SET PROBLEM: Return, exactly as written, the lines from the one containing "Keep writing the" through the one containing "build('mirror_screw', b, 'zinc', mr)", with both ends included.

------------------------------------------------

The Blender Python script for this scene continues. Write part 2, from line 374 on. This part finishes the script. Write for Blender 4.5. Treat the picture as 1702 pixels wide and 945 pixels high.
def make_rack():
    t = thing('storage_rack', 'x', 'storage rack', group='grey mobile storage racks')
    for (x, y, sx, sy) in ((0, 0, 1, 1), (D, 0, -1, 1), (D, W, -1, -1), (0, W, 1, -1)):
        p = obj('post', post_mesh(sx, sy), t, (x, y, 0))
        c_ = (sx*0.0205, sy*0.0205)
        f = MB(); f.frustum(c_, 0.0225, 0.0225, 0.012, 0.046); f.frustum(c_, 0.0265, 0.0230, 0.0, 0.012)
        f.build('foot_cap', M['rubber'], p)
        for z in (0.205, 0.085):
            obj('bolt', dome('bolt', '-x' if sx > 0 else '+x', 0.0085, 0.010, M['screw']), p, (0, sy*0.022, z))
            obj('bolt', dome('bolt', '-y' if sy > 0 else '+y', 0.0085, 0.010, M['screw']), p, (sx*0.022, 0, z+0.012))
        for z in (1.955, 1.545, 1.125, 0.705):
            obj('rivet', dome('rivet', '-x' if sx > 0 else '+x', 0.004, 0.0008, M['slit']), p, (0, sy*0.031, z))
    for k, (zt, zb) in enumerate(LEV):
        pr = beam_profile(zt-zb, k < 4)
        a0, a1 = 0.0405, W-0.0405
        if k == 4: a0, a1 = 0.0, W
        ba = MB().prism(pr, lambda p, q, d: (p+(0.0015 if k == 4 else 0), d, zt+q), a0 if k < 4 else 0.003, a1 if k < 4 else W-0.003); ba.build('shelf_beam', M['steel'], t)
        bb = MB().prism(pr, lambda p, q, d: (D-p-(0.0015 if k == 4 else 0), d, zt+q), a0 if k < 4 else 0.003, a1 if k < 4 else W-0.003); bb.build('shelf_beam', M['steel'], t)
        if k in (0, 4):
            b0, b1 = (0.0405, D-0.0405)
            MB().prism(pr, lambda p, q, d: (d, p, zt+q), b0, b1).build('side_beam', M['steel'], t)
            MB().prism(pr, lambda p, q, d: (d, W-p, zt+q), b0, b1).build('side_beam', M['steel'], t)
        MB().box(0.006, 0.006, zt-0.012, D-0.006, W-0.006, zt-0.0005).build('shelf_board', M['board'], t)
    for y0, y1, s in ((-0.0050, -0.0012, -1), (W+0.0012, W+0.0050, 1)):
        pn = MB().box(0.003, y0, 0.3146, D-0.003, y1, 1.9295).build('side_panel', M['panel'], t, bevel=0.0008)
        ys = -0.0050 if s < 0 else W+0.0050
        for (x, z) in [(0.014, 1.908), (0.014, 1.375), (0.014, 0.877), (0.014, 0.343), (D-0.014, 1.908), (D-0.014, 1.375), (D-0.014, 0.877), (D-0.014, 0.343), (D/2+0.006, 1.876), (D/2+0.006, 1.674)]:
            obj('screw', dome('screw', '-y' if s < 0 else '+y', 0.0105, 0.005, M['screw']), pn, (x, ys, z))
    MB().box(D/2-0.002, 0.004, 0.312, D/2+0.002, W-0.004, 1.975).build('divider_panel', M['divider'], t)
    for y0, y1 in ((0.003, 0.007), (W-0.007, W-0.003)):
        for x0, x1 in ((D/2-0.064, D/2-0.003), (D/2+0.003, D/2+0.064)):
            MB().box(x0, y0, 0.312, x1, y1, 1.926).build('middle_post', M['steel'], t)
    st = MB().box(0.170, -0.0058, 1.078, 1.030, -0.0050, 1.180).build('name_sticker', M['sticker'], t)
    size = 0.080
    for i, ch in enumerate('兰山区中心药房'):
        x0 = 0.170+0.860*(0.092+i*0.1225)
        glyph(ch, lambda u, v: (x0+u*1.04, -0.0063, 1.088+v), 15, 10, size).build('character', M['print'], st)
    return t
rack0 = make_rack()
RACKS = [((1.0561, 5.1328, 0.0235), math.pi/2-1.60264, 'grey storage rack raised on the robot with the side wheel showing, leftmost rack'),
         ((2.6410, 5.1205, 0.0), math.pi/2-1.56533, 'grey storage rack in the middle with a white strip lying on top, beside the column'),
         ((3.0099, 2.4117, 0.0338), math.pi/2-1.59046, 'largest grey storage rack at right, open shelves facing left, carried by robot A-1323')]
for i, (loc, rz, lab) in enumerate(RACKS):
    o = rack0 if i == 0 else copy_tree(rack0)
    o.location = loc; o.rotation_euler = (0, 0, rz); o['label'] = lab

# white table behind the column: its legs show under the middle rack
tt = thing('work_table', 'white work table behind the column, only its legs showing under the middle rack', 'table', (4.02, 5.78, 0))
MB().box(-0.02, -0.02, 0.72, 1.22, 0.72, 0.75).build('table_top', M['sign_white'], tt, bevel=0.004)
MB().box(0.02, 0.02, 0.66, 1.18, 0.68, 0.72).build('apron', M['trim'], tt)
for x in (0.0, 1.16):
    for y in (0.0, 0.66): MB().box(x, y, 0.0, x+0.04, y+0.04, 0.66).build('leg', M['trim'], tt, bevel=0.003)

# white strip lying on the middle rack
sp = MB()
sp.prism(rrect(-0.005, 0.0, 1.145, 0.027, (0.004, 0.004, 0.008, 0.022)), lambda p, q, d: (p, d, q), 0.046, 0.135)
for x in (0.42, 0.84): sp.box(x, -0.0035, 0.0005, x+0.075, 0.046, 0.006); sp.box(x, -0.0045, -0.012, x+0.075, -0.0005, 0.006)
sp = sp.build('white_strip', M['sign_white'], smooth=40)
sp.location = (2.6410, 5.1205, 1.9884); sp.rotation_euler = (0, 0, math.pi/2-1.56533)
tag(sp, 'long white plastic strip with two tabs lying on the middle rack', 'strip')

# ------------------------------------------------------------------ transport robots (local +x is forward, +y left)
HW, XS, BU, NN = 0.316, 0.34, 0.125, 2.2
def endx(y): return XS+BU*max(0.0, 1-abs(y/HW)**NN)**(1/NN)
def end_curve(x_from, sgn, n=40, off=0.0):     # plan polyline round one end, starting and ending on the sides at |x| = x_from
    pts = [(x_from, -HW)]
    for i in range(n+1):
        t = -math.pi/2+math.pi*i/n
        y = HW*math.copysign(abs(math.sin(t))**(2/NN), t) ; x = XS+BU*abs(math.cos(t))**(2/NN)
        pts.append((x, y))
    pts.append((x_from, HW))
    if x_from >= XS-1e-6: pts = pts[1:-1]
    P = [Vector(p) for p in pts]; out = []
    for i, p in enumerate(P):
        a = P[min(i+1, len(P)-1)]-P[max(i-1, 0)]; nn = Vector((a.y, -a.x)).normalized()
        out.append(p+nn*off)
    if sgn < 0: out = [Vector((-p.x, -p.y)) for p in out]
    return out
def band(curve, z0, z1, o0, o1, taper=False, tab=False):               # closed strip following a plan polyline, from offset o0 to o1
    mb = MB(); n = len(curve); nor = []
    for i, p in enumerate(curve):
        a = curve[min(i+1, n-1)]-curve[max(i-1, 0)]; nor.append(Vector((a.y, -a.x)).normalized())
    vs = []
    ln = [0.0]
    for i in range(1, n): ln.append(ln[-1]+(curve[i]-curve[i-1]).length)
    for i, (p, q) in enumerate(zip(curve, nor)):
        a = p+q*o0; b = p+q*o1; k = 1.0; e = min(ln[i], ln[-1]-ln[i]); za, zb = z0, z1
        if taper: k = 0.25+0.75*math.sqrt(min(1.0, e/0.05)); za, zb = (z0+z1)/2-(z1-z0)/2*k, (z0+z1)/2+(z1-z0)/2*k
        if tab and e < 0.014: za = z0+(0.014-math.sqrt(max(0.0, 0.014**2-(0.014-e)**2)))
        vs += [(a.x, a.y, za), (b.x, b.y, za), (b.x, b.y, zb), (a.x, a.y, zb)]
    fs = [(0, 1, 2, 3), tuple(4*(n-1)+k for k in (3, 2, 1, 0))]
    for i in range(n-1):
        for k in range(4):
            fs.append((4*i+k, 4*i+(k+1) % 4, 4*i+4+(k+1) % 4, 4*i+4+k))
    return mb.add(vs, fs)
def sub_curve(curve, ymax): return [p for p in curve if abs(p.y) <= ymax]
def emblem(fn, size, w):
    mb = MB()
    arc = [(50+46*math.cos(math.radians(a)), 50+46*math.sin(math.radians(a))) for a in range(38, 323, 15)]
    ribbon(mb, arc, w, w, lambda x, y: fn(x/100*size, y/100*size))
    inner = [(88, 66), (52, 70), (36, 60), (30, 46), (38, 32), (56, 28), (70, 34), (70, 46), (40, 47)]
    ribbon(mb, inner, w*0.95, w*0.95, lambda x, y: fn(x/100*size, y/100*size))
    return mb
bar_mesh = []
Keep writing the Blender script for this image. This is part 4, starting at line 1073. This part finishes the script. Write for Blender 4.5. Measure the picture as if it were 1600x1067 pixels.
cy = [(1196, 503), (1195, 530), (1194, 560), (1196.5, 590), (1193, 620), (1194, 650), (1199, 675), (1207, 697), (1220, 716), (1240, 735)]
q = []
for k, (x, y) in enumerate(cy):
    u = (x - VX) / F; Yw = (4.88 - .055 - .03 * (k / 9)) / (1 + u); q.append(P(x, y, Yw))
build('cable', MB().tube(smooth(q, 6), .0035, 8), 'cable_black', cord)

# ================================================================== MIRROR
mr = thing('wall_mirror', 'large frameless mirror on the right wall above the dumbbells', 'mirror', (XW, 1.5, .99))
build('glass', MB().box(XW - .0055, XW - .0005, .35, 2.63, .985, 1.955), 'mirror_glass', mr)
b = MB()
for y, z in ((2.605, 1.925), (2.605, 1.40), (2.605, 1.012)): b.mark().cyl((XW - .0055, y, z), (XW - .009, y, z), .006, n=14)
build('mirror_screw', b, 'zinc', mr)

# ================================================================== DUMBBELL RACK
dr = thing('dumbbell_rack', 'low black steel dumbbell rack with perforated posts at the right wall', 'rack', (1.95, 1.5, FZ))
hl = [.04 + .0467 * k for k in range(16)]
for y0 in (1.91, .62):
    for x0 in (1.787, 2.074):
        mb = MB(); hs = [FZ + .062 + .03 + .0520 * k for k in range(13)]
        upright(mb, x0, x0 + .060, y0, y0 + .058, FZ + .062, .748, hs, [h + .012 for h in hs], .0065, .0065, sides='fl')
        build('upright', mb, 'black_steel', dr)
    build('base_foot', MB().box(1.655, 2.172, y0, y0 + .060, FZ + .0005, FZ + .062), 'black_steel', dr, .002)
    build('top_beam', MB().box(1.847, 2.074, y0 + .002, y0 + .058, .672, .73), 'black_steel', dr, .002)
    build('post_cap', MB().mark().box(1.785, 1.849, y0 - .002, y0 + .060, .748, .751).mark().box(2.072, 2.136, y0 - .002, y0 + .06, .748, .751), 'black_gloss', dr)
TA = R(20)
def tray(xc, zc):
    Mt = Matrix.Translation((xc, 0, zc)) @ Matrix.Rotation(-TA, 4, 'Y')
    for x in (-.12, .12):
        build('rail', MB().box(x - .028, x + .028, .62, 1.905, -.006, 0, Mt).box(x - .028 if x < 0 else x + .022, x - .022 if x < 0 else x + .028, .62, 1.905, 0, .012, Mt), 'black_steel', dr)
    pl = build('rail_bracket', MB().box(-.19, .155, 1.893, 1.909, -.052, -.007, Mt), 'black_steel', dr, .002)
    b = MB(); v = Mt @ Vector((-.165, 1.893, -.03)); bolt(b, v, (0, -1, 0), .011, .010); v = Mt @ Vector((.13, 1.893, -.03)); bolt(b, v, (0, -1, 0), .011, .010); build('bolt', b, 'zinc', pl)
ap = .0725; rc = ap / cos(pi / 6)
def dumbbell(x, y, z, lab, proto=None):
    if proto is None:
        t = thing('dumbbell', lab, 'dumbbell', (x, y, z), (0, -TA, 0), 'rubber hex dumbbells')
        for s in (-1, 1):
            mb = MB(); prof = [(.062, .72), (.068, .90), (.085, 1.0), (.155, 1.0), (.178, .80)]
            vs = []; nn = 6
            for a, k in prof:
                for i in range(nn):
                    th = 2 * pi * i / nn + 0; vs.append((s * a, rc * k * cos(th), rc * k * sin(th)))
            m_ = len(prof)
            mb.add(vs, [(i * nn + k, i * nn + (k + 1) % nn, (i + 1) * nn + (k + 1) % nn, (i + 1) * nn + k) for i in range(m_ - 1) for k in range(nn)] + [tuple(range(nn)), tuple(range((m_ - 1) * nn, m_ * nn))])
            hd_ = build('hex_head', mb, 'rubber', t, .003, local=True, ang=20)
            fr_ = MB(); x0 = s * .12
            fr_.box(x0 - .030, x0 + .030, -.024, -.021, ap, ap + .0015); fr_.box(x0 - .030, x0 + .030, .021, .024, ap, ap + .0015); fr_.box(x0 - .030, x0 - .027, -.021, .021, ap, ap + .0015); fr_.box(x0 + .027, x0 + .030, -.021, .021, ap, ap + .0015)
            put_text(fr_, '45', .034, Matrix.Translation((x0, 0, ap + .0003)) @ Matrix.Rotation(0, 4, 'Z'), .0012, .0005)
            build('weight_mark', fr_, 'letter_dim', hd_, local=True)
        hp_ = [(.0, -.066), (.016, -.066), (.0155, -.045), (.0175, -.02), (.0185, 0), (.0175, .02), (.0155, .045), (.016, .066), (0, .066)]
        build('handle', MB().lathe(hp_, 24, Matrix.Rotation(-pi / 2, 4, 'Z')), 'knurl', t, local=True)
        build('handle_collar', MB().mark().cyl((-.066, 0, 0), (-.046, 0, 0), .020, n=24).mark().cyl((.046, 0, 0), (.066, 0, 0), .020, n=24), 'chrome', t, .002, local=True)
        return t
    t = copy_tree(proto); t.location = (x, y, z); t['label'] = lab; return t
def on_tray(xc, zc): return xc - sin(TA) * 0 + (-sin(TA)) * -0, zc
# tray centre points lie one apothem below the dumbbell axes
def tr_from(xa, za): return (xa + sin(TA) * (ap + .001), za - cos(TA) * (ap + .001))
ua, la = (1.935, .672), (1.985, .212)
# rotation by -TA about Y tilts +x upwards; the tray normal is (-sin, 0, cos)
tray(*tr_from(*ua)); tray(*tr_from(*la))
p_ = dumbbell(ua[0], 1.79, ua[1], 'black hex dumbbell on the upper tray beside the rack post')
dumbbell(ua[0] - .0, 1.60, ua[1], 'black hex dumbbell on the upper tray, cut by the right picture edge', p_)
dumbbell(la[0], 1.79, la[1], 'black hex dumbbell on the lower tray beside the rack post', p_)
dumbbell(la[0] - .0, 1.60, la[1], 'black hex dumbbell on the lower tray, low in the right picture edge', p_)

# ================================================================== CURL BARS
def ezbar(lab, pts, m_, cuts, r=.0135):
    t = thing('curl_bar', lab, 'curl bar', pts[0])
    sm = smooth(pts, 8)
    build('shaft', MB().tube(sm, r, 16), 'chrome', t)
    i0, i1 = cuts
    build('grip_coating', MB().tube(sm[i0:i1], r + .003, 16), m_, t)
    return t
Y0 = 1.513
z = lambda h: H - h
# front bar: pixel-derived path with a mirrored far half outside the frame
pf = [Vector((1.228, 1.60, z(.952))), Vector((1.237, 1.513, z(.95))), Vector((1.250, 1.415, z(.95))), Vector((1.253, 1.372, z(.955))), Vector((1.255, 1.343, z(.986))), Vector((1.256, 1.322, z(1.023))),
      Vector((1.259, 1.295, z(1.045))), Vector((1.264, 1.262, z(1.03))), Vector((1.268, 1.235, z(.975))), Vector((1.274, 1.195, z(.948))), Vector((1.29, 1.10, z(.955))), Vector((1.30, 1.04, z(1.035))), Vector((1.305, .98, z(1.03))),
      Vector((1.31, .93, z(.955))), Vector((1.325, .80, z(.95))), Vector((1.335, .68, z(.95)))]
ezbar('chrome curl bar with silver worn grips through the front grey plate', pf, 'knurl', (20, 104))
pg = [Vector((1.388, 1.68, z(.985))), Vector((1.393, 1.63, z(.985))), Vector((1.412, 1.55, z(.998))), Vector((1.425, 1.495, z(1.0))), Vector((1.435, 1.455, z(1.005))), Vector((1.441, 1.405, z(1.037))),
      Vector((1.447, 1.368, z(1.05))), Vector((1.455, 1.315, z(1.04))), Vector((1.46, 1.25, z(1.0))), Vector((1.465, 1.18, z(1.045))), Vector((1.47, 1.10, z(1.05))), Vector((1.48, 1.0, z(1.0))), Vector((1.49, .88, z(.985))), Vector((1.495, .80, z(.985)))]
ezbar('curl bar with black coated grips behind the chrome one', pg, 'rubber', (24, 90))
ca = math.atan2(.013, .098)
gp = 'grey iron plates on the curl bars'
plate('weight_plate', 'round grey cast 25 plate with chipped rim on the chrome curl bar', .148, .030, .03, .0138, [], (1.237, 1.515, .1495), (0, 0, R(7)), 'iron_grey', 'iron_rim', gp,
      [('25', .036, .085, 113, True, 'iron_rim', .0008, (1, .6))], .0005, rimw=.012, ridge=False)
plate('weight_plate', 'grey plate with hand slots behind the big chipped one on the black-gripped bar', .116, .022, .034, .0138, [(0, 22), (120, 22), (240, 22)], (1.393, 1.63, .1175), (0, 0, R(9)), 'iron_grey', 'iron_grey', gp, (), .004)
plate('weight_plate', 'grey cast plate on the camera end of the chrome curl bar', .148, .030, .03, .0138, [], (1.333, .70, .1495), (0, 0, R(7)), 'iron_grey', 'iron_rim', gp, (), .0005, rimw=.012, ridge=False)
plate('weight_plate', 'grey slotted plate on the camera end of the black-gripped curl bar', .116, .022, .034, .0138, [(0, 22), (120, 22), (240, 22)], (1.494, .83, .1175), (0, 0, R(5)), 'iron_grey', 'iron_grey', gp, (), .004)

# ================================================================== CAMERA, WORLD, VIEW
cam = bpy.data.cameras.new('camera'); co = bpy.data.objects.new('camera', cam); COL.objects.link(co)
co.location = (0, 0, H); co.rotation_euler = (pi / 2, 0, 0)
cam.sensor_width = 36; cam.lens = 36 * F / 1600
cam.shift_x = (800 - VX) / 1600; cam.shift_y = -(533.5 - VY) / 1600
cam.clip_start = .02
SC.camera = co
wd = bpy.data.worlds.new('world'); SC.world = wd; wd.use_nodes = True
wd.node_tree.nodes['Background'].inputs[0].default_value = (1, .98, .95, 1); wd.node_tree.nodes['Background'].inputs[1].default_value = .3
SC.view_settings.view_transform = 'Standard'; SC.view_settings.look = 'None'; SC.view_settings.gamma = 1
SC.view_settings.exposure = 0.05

------------------------------------------------

REPLY:
Keep writing the Blender script for this image. This is part 4, starting at line 1073. This part finishes the script. Write for Blender 4.5. Measure the picture as if it were 1600x1067 pixels.
cy = [(1196, 503), (1195, 530), (1194, 560), (1196.5, 590), (1193, 620), (1194, 650), (1199, 675), (1207, 697), (1220, 716), (1240, 735)]
q = []
for k, (x, y) in enumerate(cy):
    u = (x - VX) / F; Yw = (4.88 - .055 - .03 * (k / 9)) / (1 + u); q.append(P(x, y, Yw))
build('cable', MB().tube(smooth(q, 6), .0035, 8), 'cable_black', cord)

# ================================================================== MIRROR
mr = thing('wall_mirror', 'large frameless mirror on the right wall above the dumbbells', 'mirror', (XW, 1.5, .99))
build('glass', MB().box(XW - .0055, XW - .0005, .35, 2.63, .985, 1.955), 'mirror_glass', mr)
b = MB()
for y, z in ((2.605, 1.925), (2.605, 1.40), (2.605, 1.012)): b.mark().cyl((XW - .0055, y, z), (XW - .009, y, z), .006, n=14)
build('mirror_screw', b, 'zinc', mr)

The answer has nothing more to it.